Bagnó

From: tgpedersen
Message: 63881
Date: 2009-04-23

Janne Saarikivi

Substrata Uralica
Studies on Finno-Ugrian substrates in Northern Russian Dialects, p.194
'There are many other words in northern Russian dialects which seem
to have been adopted in a somewhat similar fashion. They all denote
features of geography, they have been used in place names in the
substratum language and they often have a narrow distribution in the
Russian dialects. All of them have not necessarily been borrowed via
toponymy but along with it, as people learned to recognize the
concrete geographical denotations to which they refer. Some examples
are well-known in the etymological literature, cf. pávna 'damp
low-lying land' < Finnic pauna, pauni, paunu id. (Kalima 1919: 177;
the word pauna itself, quite likely, is a Russian borrowing in
Finnish, from Russian bagnó 'low swampy place'; SSA P: 327)'

cf. Vasmer:
'bagnó 'niedrige, sumpfige Stelle', Kursk, Voronez^, ukr. bahnó
'Sumpf, Morast', wruss. báhno.
Sonst nur westslavisch: c^ech. bahno, poln. bagno, osorb. bahno,
bahmo, nsorb. bagno, polab. bógnö.
Dazu wohl auch der Fl. N. Bagna (s. oben s. v.).
Bildung wie ok(U)no. ||
Vielleicht zu ahd. bah 'Bach', anord. bekkr, dass. (...),
ir. búal 'Wasser' (aus *bhogla:), ...
Weniger überzeugend verknüpft van Wijk, 1F. 24, 231, die slavischen
Wörter mit ndl. bagger 'Schlamm', woher nhd. baggern.
Andererseits suchen Brückner EW. 11 und Mladenov RFV. 68, 377, wegen
der roten Farbe des Sumpfes, bagnó und bagróvyj, bagryányj zu
verbinden, während Buga RFV. 70,100 unser Wort mit lit. bojus
'sumpfige Stelle' vergleicht.

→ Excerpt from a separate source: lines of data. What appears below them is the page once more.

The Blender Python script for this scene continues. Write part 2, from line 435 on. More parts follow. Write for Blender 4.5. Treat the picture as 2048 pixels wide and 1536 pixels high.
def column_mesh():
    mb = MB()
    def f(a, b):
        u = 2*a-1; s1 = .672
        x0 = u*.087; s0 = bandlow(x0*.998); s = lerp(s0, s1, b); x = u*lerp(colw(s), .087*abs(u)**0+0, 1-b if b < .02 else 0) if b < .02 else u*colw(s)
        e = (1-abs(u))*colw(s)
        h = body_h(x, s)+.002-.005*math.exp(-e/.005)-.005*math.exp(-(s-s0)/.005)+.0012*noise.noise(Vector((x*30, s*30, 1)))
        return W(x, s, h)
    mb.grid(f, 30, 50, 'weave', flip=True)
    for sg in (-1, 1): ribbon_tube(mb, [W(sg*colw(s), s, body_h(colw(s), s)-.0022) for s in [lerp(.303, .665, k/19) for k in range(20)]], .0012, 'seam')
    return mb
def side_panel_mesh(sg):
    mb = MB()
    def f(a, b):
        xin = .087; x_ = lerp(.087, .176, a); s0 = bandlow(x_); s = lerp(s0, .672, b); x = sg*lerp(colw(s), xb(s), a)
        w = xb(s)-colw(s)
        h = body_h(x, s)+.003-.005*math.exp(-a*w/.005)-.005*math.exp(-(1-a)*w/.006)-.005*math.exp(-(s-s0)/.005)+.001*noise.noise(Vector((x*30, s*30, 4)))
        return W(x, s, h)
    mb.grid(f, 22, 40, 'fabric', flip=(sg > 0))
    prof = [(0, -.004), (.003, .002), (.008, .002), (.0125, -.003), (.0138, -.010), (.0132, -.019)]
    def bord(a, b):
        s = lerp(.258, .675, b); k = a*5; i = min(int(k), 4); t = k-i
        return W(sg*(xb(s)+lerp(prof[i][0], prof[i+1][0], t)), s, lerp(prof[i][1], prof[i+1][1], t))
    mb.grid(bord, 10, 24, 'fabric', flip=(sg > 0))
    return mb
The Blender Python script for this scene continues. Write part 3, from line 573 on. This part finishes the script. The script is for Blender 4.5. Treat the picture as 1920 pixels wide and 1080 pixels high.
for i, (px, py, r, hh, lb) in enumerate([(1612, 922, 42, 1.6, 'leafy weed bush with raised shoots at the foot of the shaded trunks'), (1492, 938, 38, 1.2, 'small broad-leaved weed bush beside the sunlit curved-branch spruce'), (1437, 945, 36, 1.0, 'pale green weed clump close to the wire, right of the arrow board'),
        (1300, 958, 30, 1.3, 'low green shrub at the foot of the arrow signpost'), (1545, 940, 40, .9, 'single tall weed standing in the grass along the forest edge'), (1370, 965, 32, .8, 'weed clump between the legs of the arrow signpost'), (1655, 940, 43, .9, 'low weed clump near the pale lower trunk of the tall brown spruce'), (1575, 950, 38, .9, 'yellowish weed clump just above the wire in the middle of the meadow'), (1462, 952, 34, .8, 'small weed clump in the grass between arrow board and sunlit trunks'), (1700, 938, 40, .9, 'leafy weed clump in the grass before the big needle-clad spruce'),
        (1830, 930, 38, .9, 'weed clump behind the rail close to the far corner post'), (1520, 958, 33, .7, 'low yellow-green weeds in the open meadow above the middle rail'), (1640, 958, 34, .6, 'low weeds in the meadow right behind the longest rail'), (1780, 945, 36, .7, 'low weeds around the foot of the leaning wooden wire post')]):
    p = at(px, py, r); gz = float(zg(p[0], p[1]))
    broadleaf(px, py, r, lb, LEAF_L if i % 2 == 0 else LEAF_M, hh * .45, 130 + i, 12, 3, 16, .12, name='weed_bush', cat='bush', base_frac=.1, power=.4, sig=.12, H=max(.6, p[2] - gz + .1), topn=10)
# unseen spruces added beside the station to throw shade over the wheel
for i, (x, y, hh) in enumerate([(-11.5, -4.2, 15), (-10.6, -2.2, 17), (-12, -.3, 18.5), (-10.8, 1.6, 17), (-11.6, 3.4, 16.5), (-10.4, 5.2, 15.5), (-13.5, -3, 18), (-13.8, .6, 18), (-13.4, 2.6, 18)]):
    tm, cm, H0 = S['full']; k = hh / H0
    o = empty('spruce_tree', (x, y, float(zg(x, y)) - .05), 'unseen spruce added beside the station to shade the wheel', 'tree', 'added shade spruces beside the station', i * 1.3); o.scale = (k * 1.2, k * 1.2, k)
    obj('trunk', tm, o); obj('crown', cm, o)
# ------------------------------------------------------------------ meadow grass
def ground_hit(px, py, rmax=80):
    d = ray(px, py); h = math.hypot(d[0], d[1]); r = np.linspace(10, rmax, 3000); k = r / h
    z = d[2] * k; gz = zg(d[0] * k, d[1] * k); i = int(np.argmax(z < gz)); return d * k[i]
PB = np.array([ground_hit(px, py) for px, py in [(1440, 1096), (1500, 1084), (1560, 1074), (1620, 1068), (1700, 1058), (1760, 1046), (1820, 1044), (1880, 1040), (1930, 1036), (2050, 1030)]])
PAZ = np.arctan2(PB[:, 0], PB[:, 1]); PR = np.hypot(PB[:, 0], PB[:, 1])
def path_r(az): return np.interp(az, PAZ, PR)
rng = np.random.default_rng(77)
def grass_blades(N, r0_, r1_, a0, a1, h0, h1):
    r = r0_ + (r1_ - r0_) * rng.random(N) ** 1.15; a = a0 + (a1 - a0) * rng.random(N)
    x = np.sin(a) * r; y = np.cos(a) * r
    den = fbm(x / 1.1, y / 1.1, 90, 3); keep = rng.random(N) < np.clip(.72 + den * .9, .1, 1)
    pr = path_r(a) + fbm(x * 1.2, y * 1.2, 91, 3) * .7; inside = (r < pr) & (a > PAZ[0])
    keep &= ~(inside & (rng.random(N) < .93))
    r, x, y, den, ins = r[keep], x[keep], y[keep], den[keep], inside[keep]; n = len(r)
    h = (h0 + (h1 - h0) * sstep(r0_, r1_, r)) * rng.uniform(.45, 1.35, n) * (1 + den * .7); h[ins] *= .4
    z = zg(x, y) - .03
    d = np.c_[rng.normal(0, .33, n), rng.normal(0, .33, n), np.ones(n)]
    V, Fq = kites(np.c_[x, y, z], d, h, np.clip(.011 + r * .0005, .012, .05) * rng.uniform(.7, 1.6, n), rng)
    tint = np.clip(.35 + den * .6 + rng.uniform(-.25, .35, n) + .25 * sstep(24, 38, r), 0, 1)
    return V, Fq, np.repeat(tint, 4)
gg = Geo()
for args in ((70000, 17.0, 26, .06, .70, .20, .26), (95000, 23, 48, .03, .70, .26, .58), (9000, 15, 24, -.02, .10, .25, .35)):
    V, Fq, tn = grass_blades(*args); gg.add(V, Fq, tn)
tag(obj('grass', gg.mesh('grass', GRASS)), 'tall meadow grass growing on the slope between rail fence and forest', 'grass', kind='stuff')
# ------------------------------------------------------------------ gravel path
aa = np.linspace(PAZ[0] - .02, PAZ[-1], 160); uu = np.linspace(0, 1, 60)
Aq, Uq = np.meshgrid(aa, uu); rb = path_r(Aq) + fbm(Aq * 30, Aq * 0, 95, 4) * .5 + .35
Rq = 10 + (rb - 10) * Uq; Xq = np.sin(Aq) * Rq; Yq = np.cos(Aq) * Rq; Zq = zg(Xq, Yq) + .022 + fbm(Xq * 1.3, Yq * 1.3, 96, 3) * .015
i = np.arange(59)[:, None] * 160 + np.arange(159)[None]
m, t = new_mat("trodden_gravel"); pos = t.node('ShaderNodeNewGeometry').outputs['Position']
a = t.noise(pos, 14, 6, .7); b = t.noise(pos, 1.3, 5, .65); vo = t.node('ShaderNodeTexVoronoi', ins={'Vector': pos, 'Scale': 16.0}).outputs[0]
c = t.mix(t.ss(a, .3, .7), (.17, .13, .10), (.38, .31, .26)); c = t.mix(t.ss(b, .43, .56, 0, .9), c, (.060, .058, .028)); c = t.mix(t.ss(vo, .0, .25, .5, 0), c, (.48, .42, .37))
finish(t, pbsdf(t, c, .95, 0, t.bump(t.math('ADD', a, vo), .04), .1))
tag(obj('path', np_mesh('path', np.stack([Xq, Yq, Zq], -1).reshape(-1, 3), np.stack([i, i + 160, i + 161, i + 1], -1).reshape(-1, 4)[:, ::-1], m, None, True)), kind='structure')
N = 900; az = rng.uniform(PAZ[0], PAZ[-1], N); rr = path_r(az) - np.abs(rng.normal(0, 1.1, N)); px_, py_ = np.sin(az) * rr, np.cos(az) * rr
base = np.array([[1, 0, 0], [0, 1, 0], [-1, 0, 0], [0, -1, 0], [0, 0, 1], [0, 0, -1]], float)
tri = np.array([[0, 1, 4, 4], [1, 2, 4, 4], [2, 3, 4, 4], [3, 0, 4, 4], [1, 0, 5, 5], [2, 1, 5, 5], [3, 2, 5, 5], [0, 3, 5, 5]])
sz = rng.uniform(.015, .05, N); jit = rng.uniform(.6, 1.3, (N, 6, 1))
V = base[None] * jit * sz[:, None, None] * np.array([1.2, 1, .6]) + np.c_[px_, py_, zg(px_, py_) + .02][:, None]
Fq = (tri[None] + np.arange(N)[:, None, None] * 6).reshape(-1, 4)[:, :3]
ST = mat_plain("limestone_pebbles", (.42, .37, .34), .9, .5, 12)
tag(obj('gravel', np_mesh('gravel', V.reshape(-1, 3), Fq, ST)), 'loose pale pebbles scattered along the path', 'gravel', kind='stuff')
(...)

Bedenken gegen die Verknüpfung des
slavischen Wortes mit Bach äußern Zupitza GG. 160 und Brückner KZ.
48, 207.'

but also cf. Pokorny
'2. pen-, pen-ko- ,Schlamm, Sumpf, Wasser; feucht'; pon-yo- ,Sumpf.
Mir. en (*peno-?) ,Wasser', enach ,Sumpf, en-glas ,wässerige Milch',
cymr. en-wyn ,Buttermilch', mir. on-chu: ,Fischotter' (,Wasserhund'),
FlN On, ON Onach (,Sumpf), kelt. FlN Énos, jünger *Enyos ,Inn', gall.
FlN *Ona ,Fluß',
auch als Suffix (Bebronna ,Biberbach' usw.);
reduktionsstuf.
mir. an f. ,Wasser, Urin', gall. anam ,paludem';
got. fani n. ,Schlamm', aisl. fen n. ,Sumpf, ahd. fenna, fenni: f.,
mhd. venne n., as. feni n. ds., mnd. venne f. ,moorige Weide',
ags. fenn m. n. ,Sumpf, Moor', wozu ablautend
ags. fyne ,Feuchtigkeit', fynig ,schimmelig",
mnl. vunsc, mndl. vuns ,muffig';
apr. pannean ,Moorbruch' (= germ. *fanja-), lit. paniabùde.
,Fliegenpilz', lett. pane f. ,Jauche'; auch illyr. Pannonia.

Mit ko- Formans:
ai. pan,ka- m. n. ,Schlamm, Kot, Sumpf';
mir. e:icne ,Lachs' (*penk-i:nyo-);
tiefstufige -t(y)o-Ableitung *fun,xt(j)a- in ahd. fu:ht, fu:hti, ags. fu:ht ,feucht'.'

Makes one wonder if instead the source is some ar-/ur- language *pan,W-/*pan,kW- loaned into Finnic and (especially) Northwest European IE, and Slavic bagnó a loan of that stem from Finnic?
What the word then is doing in Sanskrit I don't know, but already Burrow speculated about FU being the source of some words.

Note the a/u ablaut (Pokorny: PIE ablaut).